Ok, but say 50% of jobs become replaced by AI, then what?Even 10% or 20% of jobs replaced would have huge implications for our current society. We don’t have any solutions in place for that inevitability, especially at the rate AI technology is increasing. And it will eventually become a problem for your employer as well when a large portion of the population can no longer afford your employer’s products or services.
Standard equilibrium analysis proves that the efficiency gain is supposed to cut the prices to material cost, including cutting the material cost.

Of course actual capital fights tooth and nail to prevent this, even if this means literally getting people to starve and unable to earn with a job, even agricultural.

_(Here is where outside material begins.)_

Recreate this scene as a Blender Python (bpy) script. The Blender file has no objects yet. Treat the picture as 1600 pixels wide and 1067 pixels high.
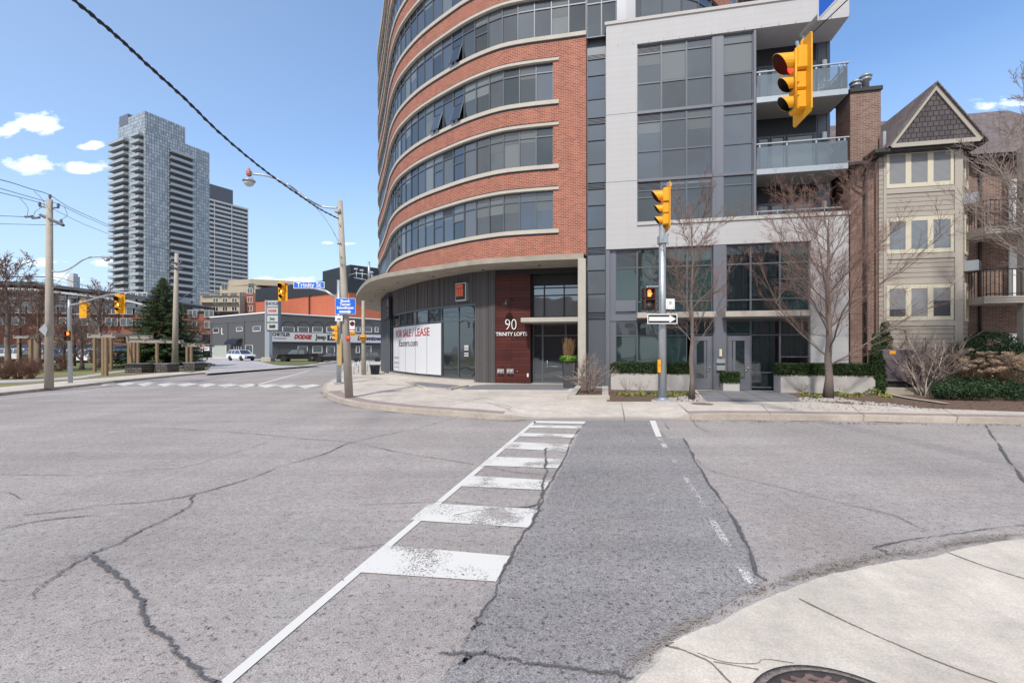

There are known fixes, starting from making basic services and items free (eating the material cost which is pennies actually), employing more people running these as they're currently all understaffed.

Abundance is the expected outcome of the technology. Including abundance of leisure time. Capitalism however requires scarcity for profit and oppression to keep the rich special.

We have an abundance of housing, so why are some unhoused? We have an overabundance of food but some people are hungry and malnourished. Things might get more dicey with water soon.

Right, but I don't feel like it's the employers responsibility to be my economic safety net. There's a million ways to approach this problem without having workers keep pretending they're still relevant and collecting a paycheck for something technology can do better.

At some 90% of human labor would become obsolete and we as a society should spend some time planning how to handle this situation. UBI is one such solution.

I think that continue paying people doing meaningless work just to preserve their dignity is stupid and counterproductive.

I don't think the Luddite position is that the employer has a moral responsibility to keep their employees employed.

As you said, it's "we as a society" needs to figure out a solution. If society ignores this problem, then I think the anti-technology aspect of Luddism is at least understandable IMHO.